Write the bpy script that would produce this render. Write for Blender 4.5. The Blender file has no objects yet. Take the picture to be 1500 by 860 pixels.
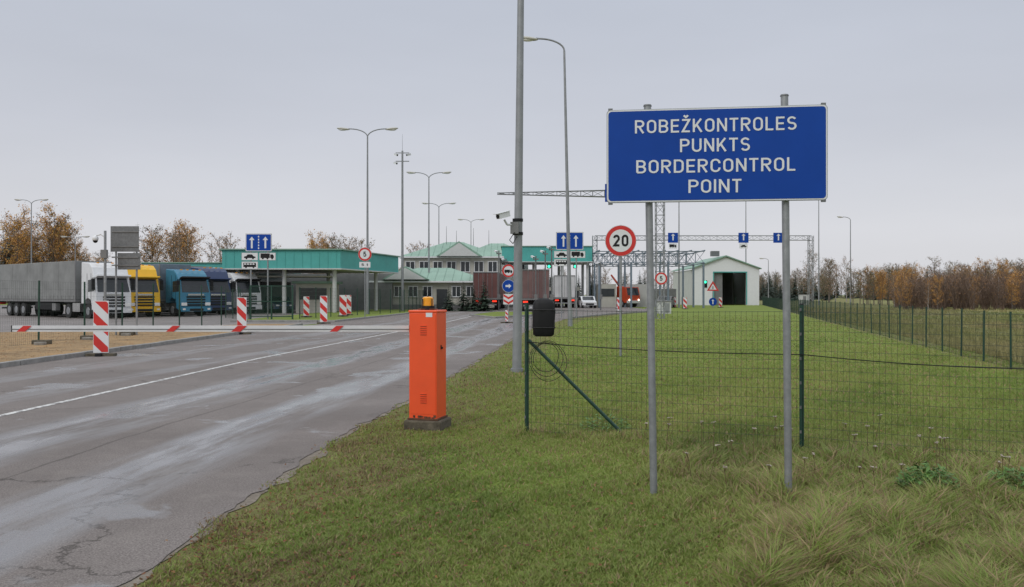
import bpy, math, random
import numpy as np
from mathutils import Vector, Matrix
rnd = random.Random(7)
nr = np.random.default_rng(5)
scene = bpy.context.scene
COL = scene.collection
R = math.radians

# ---------------------------------------------------------------- materials
MATS = {}
def mat(name, c, rough=0.6, metal=0.0, var=0.12, scale=6.0, bump=0.0, c2=None, spec=0.5, coord='Object', detail=5, em=None):
    m = bpy.data.materials.new(name); m.use_nodes = True
    nt = m.node_tree; N = nt.nodes; L = nt.links
    b = N['Principled BSDF']
    tc = N.new('ShaderNodeTexCoord')
    nz = N.new('ShaderNodeTexNoise'); nz.inputs['Scale'].default_value = scale; nz.inputs['Detail'].default_value = detail
    nz.inputs['Roughness'].default_value = 0.65
    L.new(tc.outputs[coord], nz.inputs['Vector'])
    rp = N.new('ShaderNodeValToRGB')
    rp.color_ramp.elements[0].position = 0.3; rp.color_ramp.elements[1].position = 0.7
    if c2 is None:
        a = [max(0, x*(1-var)) for x in c]; d = [min(1, x*(1+var)) for x in c]
    else:
        a, d = c, c2
    rp.color_ramp.elements[0].color = (*a[:3], 1); rp.color_ramp.elements[1].color = (*d[:3], 1)
    L.new(nz.outputs['Fac'], rp.inputs['Fac']); L.new(rp.outputs['Color'], b.inputs['Base Color'])
    b.inputs['Roughness'].default_value = rough; b.inputs['Metallic'].default_value = metal
    b.inputs['Specular IOR Level'].default_value = spec
    if bump > 0:
        bp = N.new('ShaderNodeBump'); bp.inputs['Strength'].default_value = bump; bp.inputs['Distance'].default_value = 0.02
        L.new(nz.outputs['Fac'], bp.inputs['Height']); L.new(bp.outputs['Normal'], b.inputs['Normal'])
    if em:
        b.inputs['Emission Color'].default_value = (*em[:3], 1); b.inputs['Emission Strength'].default_value = em[3]
    MATS[name] = m
    return m

mat('galv', (0.27,0.28,0.29), 0.5, 0.5, 0.18, 14)
mat('galv_dark', (0.16,0.165,0.17), 0.55, 0.4, 0.2, 10)
mat('lamp_pole', (0.25,0.26,0.27), 0.55, 0.3, 0.15, 3)
mat('sign_blue', (0.004,0.05,0.30), 0.5, 0, 0.06, 3, spec=0.2)
mat('white_paint', (0.62,0.62,0.62), 0.45, 0, 0.08, 4)
mat('sign_white', (0.66,0.67,0.68), 0.45, 0, 0.04, 4)
mat('sign_red', (0.55,0.025,0.02), 0.45, 0, 0.08, 4)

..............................

Problem to solve >> Write out nothing but the lines from the start of the data through the line with "R = math.radians". Leave out the pictures.

Full answer >>
Write the bpy script that would produce this render. Write for Blender 4.5. The Blender file has no objects yet. Take the picture to be 1500 by 860 pixels.
import bpy, math, random
import numpy as np
from mathutils import Vector, Matrix
rnd = random.Random(7)
nr = np.random.default_rng(5)
scene = bpy.context.scene
COL = scene.collection
R = math.radians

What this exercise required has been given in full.